• WRITTEN TASK: Your task is to print the material below exactly as presented.
** Begin MATERIAL SUPPLIED **
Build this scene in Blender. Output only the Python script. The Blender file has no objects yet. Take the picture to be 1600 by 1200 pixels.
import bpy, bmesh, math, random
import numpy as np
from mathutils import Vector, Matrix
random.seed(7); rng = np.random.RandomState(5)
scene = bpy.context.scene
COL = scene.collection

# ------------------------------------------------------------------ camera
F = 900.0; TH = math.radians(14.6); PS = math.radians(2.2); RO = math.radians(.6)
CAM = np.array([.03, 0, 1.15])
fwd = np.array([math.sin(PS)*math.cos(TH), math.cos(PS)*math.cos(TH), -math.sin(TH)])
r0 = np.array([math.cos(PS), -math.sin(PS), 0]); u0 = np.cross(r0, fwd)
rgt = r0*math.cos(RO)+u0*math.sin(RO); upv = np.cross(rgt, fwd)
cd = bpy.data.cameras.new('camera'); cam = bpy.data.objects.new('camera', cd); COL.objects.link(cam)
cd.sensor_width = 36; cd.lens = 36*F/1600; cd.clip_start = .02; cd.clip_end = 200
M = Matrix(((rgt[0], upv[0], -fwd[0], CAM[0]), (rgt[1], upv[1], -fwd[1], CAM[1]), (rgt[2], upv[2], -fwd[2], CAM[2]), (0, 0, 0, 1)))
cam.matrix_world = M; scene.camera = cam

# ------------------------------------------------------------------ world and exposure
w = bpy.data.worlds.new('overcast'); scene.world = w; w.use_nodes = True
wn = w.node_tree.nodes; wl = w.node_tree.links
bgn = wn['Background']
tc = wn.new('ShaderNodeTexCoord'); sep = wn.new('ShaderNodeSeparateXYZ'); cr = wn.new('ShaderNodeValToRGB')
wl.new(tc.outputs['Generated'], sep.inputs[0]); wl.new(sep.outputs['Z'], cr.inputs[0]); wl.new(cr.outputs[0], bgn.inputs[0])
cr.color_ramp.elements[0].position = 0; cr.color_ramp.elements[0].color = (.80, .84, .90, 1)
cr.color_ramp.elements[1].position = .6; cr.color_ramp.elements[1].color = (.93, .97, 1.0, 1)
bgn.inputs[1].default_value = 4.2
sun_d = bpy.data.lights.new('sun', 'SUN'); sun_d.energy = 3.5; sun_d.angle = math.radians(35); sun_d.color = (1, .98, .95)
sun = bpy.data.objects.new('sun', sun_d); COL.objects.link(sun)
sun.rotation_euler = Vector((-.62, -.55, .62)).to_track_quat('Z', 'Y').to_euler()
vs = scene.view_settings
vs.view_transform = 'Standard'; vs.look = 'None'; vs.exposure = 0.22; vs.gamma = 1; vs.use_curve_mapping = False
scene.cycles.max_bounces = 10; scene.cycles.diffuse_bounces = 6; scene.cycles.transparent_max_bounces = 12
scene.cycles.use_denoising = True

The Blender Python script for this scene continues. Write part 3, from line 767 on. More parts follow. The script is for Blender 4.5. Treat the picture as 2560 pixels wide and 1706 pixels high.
** End MATERIAL SUPPLIED **
• RESPONSE:
Build this scene in Blender. Output only the Python script. The Blender file has no objects yet. Take the picture to be 1600 by 1200 pixels.
import bpy, bmesh, math, random
import numpy as np
from mathutils import Vector, Matrix
random.seed(7); rng = np.random.RandomState(5)
scene = bpy.context.scene
COL = scene.collection

# ------------------------------------------------------------------ camera
F = 900.0; TH = math.radians(14.6); PS = math.radians(2.2); RO = math.radians(.6)
CAM = np.array([.03, 0, 1.15])
fwd = np.array([math.sin(PS)*math.cos(TH), math.cos(PS)*math.cos(TH), -math.sin(TH)])
r0 = np.array([math.cos(PS), -math.sin(PS), 0]); u0 = np.cross(r0, fwd)
rgt = r0*math.cos(RO)+u0*math.sin(RO); upv = np.cross(rgt, fwd)
cd = bpy.data.cameras.new('camera'); cam = bpy.data.objects.new('camera', cd); COL.objects.link(cam)
cd.sensor_width = 36; cd.lens = 36*F/1600; cd.clip_start = .02; cd.clip_end = 200
M = Matrix(((rgt[0], upv[0], -fwd[0], CAM[0]), (rgt[1], upv[1], -fwd[1], CAM[1]), (rgt[2], upv[2], -fwd[2], CAM[2]), (0, 0, 0, 1)))
cam.matrix_world = M; scene.camera = cam

# ------------------------------------------------------------------ world and exposure
w = bpy.data.worlds.new('overcast'); scene.world = w; w.use_nodes = True
wn = w.node_tree.nodes; wl = w.node_tree.links
bgn = wn['Background']
tc = wn.new('ShaderNodeTexCoord'); sep = wn.new('ShaderNodeSeparateXYZ'); cr = wn.new('ShaderNodeValToRGB')
wl.new(tc.outputs['Generated'], sep.inputs[0]); wl.new(sep.outputs['Z'], cr.inputs[0]); wl.new(cr.outputs[0], bgn.inputs[0])
cr.color_ramp.elements[0].position = 0; cr.color_ramp.elements[0].color = (.80, .84, .90, 1)
cr.color_ramp.elements[1].position = .6; cr.color_ramp.elements[1].color = (.93, .97, 1.0, 1)
bgn.inputs[1].default_value = 4.2
sun_d = bpy.data.lights.new('sun', 'SUN'); sun_d.energy = 3.5; sun_d.angle = math.radians(35); sun_d.color = (1, .98, .95)
sun = bpy.data.objects.new('sun', sun_d); COL.objects.link(sun)
sun.rotation_euler = Vector((-.62, -.55, .62)).to_track_quat('Z', 'Y').to_euler()
vs = scene.view_settings
vs.view_transform = 'Standard'; vs.look = 'None'; vs.exposure = 0.22; vs.gamma = 1; vs.use_curve_mapping = False
scene.cycles.max_bounces = 10; scene.cycles.diffuse_bounces = 6; scene.cycles.transparent_max_bounces = 12
scene.cycles.use_denoising = True

The Blender Python script for this scene continues. Write part 3, from line 767 on. More parts follow. The script is for Blender 4.5. Treat the picture as 2560 pixels wide and 1706 pixels high.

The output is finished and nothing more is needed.